Thursday, November 14, 2013

day three

Surprisingly, yesterday's "pomodoro" experiment worked. I was able to focus after just ten minutes (give or take another five of putting my thoughts back in order to start reading the paper I'd been in the middle of tackling), after which the dark thoughts dissipated, followed by an extremely productive day. So productive that I felt like I was able to take off early that afternoon, replenish my depressingly empty fridge with some nifty groceries from the Asian supermarket, and get some fun new Belgian beers to try. Thus enabling a night of labmate festivities! Pro.

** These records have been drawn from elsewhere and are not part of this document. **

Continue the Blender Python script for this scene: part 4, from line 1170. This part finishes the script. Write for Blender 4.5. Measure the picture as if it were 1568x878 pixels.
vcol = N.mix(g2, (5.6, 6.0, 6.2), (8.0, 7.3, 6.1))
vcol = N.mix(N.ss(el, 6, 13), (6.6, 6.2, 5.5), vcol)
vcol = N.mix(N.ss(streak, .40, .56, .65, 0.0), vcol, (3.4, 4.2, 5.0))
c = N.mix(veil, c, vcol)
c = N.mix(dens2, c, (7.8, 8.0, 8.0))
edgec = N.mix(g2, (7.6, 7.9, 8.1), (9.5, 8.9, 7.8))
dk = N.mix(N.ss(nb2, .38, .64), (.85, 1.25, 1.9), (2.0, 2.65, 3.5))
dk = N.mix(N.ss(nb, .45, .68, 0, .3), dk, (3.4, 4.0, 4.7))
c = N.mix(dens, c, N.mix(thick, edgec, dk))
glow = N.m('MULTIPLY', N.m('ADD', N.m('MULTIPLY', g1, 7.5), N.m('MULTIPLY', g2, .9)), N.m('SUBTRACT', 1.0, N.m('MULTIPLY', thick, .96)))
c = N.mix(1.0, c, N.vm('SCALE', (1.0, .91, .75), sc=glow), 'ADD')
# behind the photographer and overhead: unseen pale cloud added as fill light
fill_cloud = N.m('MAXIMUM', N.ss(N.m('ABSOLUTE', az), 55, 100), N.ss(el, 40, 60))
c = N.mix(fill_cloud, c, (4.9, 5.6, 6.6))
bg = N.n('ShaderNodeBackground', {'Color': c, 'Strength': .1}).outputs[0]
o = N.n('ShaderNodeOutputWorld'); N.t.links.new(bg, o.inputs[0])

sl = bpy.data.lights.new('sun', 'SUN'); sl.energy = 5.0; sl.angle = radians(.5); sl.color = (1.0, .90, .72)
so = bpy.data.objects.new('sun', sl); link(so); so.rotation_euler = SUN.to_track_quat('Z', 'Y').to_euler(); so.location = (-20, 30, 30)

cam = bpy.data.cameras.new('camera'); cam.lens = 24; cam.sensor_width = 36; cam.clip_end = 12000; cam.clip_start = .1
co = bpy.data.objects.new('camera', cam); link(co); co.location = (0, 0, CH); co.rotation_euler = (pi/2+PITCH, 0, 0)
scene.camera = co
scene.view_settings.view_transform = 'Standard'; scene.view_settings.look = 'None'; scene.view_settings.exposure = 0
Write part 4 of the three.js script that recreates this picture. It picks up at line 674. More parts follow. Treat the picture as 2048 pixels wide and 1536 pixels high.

A few self-improvement things I'm trying right now:
  • Exercise every morning, no matter how little (doing 50 weird version of situps two days ago has my core aching every time I cough or laugh, still... also getting back into pushups again). At the very least, tai chi. I actually have pretty good ideas about work when I'm doing tai chi - something about clearing the cobwebs out of my head, I guess. I haven't got any cardio going on, so I should get into that again at some point. Perhaps. I don't know if I can entirely give up my lazy ass trophy.
  • Eating non-junk food at proper times every day. Including breakfast which I was skipping for the last few months. It keeps my mornings so much more productive than staring at the clock waiting for lunchtime. Who would have guessed -.-
  • Sleeping at proper times every day. Or at the very least sleeping a decent amount of consecutive hours. Last night I got drowsy rather early so I went to bed before 10pm, but woke up at 4:45 to do some more work. It was really productive, plus I feel a lot more clear-headed and energetic. And I still managed to eat breakfast (at 5am, but still)!
  • Voice recorded journal entries. This one is for my own curiosity, because I'd noticed some weird speech patterns when I was recording mail for F. I haven't gone back to listen through any of them yet but I'm hypothesizing that I will be better at speaking fluently without so many intermittent pauses by the end of the month, as my thinking-to-speaking conversion may speed up with practice. It would be interesting to do this for a month or two and then to count my gaps in Audacity and make some graphs. OKAY. I'm a nerd. I admit it.
  • Learning Chinese characters using Pleco, a Chinese-English dictionary app. It's slow going since I only do this on the commute to/from work but I really enjoy being able to look up components of various characters and using that as a mnemonic for the character's meaning. My favorite so far is the word 想 which means "think" - composed of 木 "tree", 目 "eye", and 心 "heart". Pretty perfect (especially for a plant physiologist-in-training)! 
  • Banning the laptop from my bedroom and cutting out TV from my day. This is actually a big one because all of a sudden I am left with more time on my hands than I know what to do with, which has led to some random creative bursts - I did some oil painting, writing, started that voice journal thing, and am also starting to read poetry aloud, something I enjoyed doing in high school. Right now I'm about 2/3 through a book of Russian poems translated to English by Nabokov. It's pretty great stuff. Although my favorite poem so far* isn't Russian at all but is by Scottish poet Thomas Campbell. "Lord Ullin's Daughter" is an extremely vivid, lilting poem with a lot of Gothic undertones (dark stormy weather, eloping, people dying for love, etc., etc.). It's really lovely to read aloud (and I presume even better if you have the right accent, har har). The original was translated to Russian by Vasilij Andreevic Zukovskij, which was then translated back to English by Nabokov. Somewhere in the translation it lost a lot of the power, lyricism and imagery that was in the original, but it is still very interesting to read the different versions side by side.
  • Thinking positive. Not allowing negative thoughts to take root, at least not longer than ten minutes (e.g. yesterday). And being forgiving to myself and other people about less than stellar situations. Shit always happens, but it doesn't always need to be owned by anyone.
So yeah. Quite a few changes underway right now. It feels good; I'll see what happens if I keep this up.

* just read that link and found that lines 25-32 (along with lots of quotation marks) are missing from my version. Not sure if that's from Nabokov's editing or not. Also, surprise: rhyming poems are so much better when you read them aloud. I used to hate rhyming poems because I thought they were tacky.